[Collection entries]
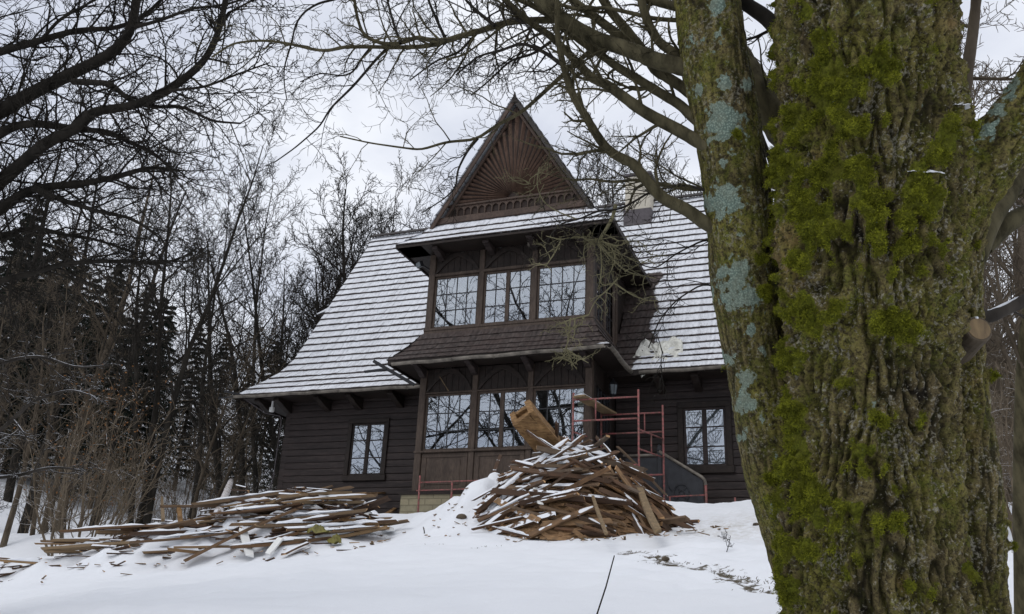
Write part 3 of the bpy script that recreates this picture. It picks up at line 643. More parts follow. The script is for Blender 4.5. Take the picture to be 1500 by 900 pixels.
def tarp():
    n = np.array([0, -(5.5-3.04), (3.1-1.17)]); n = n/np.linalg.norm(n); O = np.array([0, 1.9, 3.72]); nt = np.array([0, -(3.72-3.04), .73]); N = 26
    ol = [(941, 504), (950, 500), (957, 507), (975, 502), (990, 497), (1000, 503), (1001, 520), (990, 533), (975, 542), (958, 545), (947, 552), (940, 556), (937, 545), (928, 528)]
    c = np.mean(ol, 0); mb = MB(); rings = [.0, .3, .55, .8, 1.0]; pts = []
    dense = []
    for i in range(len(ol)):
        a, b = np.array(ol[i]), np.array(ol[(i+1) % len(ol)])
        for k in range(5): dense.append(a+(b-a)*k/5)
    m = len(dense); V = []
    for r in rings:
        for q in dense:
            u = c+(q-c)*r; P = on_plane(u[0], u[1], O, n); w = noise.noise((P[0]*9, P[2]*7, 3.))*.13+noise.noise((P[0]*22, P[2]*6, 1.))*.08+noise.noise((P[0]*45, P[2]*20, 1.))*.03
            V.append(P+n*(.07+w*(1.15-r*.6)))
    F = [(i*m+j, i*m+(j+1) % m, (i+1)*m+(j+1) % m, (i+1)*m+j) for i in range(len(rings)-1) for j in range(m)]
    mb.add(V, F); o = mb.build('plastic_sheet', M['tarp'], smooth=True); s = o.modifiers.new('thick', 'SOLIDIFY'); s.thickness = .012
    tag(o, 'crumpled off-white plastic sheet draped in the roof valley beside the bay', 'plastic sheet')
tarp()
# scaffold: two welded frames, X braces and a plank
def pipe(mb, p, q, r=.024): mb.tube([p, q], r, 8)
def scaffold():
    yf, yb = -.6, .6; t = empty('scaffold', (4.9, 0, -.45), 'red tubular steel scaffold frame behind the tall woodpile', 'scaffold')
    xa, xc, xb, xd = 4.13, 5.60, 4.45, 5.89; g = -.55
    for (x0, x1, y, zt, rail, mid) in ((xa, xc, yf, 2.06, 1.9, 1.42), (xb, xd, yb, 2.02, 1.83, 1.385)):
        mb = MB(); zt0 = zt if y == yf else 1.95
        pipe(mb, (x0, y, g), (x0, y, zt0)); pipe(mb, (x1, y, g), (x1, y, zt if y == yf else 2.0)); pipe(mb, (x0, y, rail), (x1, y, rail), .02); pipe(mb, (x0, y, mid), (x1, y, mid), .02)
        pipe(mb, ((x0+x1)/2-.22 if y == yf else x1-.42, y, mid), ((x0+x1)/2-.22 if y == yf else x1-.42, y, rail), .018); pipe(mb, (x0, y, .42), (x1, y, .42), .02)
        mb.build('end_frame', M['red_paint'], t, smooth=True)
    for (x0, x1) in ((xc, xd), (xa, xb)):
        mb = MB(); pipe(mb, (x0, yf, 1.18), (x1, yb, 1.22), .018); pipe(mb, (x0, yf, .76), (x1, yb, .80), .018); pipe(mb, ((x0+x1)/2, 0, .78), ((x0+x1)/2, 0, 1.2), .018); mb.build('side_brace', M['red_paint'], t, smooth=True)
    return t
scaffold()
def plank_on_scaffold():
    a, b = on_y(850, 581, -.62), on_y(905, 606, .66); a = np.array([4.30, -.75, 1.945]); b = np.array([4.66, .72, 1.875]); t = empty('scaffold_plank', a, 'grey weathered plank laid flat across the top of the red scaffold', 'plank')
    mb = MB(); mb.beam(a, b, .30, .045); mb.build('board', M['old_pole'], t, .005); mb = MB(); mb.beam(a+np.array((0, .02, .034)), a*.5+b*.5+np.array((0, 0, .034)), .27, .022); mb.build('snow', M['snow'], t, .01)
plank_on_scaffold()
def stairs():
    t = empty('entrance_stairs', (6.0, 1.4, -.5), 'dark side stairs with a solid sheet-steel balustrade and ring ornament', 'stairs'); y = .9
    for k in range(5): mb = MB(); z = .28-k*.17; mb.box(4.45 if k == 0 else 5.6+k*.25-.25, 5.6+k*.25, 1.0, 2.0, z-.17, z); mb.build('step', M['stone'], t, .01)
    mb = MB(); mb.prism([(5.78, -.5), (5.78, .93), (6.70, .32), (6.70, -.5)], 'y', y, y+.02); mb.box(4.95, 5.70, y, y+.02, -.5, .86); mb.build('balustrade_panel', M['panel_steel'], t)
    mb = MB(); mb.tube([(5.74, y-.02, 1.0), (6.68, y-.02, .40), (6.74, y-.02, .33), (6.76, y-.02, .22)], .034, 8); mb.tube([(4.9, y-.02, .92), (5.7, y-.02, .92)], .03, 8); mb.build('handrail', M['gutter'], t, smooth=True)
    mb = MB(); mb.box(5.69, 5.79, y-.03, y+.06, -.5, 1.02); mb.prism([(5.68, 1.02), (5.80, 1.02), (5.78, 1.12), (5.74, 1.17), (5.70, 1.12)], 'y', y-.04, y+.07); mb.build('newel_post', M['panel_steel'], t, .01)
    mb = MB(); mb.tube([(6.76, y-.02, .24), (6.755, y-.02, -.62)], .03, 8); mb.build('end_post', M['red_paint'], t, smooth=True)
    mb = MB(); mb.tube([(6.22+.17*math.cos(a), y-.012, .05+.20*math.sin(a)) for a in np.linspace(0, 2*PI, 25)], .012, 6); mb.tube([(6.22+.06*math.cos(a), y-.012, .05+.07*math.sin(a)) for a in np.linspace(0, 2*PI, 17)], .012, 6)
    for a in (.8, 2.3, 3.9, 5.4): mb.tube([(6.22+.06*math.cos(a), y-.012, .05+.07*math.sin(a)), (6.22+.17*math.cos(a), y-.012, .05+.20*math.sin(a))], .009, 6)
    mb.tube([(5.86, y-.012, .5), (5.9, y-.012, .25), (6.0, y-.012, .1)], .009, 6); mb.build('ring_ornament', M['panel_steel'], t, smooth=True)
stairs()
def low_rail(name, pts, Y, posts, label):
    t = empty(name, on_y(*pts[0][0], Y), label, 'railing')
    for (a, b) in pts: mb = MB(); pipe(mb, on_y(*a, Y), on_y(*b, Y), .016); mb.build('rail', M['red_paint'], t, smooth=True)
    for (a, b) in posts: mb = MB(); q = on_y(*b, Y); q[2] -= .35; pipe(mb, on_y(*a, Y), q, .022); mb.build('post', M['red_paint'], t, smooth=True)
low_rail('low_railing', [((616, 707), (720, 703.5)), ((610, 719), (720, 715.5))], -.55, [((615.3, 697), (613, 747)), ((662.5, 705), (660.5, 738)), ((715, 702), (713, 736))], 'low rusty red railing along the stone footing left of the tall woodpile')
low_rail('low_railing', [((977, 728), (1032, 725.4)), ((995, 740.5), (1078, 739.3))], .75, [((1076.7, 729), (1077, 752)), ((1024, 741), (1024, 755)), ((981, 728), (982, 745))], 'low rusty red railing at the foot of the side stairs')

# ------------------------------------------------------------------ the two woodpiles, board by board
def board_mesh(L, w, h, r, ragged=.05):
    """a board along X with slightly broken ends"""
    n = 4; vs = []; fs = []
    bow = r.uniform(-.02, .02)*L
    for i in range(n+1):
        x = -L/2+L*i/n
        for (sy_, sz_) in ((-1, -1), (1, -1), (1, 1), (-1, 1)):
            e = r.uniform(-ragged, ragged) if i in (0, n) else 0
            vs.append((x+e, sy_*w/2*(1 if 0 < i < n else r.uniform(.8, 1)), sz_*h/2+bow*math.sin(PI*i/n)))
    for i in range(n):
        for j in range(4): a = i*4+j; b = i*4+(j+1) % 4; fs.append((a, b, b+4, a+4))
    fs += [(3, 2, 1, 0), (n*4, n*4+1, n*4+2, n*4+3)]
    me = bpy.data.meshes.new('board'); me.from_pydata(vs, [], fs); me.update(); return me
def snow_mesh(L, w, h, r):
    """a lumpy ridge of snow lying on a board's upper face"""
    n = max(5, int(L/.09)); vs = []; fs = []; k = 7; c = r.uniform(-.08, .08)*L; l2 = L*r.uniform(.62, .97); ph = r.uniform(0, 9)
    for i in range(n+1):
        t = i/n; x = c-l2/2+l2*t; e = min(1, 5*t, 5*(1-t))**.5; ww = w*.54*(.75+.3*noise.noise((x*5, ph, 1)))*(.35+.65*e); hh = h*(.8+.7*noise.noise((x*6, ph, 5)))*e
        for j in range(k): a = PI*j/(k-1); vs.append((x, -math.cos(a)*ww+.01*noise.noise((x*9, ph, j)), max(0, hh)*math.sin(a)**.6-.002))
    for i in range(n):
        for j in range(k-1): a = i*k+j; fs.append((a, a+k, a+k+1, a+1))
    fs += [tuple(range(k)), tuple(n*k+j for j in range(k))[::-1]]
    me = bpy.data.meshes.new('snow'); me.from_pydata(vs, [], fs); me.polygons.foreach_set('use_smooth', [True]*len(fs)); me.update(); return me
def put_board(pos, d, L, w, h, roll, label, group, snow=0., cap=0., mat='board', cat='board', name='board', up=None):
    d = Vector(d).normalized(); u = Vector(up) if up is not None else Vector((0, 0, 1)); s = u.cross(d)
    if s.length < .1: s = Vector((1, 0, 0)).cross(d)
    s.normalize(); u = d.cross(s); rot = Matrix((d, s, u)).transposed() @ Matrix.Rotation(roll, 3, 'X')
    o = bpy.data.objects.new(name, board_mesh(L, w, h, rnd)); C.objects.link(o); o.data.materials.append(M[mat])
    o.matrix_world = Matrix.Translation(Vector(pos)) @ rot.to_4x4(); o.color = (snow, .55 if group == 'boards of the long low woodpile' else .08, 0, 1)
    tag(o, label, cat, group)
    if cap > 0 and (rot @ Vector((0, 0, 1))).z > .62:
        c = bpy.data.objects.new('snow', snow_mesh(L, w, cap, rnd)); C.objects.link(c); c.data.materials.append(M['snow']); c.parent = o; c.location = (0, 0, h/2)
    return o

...

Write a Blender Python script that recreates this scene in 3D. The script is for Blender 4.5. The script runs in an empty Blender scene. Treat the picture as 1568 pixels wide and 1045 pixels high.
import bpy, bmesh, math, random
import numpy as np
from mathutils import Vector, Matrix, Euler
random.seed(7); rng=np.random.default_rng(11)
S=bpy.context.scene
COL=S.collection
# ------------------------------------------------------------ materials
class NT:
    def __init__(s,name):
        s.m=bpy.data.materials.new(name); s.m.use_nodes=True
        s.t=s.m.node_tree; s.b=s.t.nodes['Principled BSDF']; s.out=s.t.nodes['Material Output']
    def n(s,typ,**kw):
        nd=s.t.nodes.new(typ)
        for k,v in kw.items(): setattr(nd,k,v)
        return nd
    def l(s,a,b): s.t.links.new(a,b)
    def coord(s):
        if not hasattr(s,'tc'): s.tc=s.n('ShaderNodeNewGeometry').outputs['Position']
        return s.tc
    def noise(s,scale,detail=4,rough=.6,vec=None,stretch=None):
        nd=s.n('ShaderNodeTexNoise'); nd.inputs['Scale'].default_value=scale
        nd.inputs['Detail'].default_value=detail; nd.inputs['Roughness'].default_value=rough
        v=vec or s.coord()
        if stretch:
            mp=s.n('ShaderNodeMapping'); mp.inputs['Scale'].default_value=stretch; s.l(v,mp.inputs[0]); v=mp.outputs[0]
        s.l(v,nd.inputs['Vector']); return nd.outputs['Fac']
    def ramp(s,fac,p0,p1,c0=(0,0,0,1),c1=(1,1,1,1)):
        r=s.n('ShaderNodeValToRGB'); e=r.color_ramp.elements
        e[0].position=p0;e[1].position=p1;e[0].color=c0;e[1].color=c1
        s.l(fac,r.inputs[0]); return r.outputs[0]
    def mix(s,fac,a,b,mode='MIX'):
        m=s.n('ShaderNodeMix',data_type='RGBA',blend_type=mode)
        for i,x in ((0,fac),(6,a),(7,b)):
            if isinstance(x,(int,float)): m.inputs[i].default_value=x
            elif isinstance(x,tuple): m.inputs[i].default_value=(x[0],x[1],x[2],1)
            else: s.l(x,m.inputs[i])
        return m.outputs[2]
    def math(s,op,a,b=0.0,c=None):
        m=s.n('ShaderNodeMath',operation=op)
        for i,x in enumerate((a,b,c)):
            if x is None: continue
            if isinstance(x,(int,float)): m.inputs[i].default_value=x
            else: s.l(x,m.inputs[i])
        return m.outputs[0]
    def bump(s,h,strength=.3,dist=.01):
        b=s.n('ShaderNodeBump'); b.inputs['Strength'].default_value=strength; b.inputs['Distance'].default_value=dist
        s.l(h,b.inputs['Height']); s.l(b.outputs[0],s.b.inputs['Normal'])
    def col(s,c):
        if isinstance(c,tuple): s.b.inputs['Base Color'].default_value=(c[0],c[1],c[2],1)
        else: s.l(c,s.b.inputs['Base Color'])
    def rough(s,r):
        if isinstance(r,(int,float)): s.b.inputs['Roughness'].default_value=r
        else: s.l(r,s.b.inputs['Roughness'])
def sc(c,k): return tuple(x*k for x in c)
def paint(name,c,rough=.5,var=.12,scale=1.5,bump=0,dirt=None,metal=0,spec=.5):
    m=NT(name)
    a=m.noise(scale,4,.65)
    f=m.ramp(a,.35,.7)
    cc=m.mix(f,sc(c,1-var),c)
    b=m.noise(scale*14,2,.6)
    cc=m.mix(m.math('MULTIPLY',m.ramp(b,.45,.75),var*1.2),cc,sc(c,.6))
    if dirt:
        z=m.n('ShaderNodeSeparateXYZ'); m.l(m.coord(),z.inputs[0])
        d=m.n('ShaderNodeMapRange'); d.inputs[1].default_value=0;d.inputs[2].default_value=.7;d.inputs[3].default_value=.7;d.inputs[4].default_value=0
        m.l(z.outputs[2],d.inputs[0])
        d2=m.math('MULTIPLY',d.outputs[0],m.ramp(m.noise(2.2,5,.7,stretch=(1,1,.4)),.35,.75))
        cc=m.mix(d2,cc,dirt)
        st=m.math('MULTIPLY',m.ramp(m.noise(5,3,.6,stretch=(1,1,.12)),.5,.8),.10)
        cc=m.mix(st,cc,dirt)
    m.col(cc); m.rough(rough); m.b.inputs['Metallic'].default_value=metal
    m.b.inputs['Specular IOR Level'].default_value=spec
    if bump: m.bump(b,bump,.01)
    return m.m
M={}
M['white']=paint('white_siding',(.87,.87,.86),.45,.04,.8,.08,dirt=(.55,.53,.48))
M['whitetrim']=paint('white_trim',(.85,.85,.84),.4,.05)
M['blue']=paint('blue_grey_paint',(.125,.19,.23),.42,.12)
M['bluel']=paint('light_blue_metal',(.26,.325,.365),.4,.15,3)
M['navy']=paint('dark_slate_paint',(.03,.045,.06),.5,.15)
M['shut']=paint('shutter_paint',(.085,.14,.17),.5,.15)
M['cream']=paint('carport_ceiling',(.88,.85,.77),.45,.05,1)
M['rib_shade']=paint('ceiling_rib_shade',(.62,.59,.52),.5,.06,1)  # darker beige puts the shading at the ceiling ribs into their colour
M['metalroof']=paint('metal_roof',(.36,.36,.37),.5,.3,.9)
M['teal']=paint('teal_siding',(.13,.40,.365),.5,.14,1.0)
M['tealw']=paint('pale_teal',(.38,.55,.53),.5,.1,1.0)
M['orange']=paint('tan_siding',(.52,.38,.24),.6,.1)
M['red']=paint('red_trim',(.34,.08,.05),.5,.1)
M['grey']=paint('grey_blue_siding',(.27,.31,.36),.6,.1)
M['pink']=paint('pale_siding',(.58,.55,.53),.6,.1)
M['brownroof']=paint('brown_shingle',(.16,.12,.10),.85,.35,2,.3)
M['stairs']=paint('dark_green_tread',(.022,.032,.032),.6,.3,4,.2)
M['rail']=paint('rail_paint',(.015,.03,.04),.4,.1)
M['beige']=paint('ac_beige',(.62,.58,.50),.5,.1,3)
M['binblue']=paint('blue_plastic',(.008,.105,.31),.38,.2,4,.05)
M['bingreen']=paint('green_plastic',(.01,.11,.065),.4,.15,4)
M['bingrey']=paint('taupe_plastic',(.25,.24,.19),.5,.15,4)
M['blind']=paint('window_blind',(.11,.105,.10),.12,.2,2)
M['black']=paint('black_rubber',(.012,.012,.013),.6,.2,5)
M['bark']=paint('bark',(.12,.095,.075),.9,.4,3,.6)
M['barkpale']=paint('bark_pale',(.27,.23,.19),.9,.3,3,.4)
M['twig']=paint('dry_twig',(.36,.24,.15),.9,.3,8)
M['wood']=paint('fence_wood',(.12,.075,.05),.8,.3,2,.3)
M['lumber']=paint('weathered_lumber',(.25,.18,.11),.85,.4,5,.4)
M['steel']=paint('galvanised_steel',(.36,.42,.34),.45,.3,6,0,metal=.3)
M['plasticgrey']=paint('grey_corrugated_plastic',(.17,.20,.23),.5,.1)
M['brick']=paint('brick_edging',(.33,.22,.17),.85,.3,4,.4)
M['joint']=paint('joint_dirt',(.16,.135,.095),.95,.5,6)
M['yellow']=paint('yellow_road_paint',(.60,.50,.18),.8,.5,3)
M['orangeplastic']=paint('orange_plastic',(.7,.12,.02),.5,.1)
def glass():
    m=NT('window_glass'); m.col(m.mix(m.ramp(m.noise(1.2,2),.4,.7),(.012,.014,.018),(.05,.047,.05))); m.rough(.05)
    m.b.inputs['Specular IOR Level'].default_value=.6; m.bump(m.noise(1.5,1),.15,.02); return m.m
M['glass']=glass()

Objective
Above are the records. Identify each line that contains the word "scene".

Written answer
Write a Blender Python script that recreates this scene in 3D. The script is for Blender 4.5. The script runs in an empty Blender scene. Treat the picture as 1568 pixels wide and 1045 pixels high.
S=bpy.context.scene